Espy's next goal is to become certified in Credit Union Development Education. The DE Program  offers the opportunity to earn the CUDE™ designation, a title received by those who have been trained to understand the Credit Union Difference, member development issues, and emotional intelligence in an applied project setting. This designation helps participants understand the heart of issues affecting the members of our communities, such as homelessness, lack of food for children, and balancing daycare expenses with living expenses. In this way, DE Certified individuals are equipped to better serve credit union members by understanding the challenges they face every day.

CapEd is grateful for the initiative of employees like Espy who are taking steps to improve their understanding of DEI. Their drive helps support our Credit Union's dedication to cultivating and nurturing an inclusive workplace and an equitable banking environment in which our members can nurture their financial well-being.

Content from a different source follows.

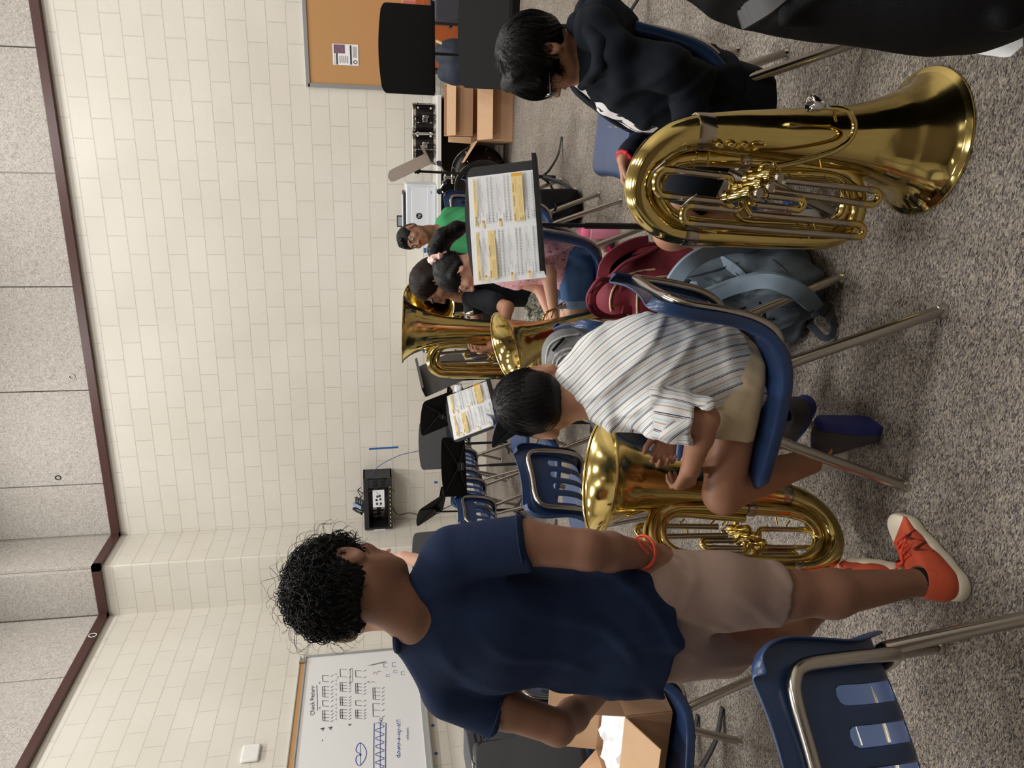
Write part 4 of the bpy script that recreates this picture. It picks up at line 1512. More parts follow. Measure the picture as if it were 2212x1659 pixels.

How Can You Make A Difference?

There is always a way, large or small, to make a difference in your areas of influence:

  1. Advocate for the committees you want to see represented at your organization to ensure leadership knows what's most important to you.
  2. Join a Young Professionals working group to meet other driven individuals looking to network in our area or reach out to your fellow employees at work to get one started.
  3. And, no matter your position, attend networking events that interest you. The more people you know, the greater your collective perspective, and the more informed and empowered you will be to effect change where you see a need.

These experiences could help you to become a change leader in your workplace and beyond.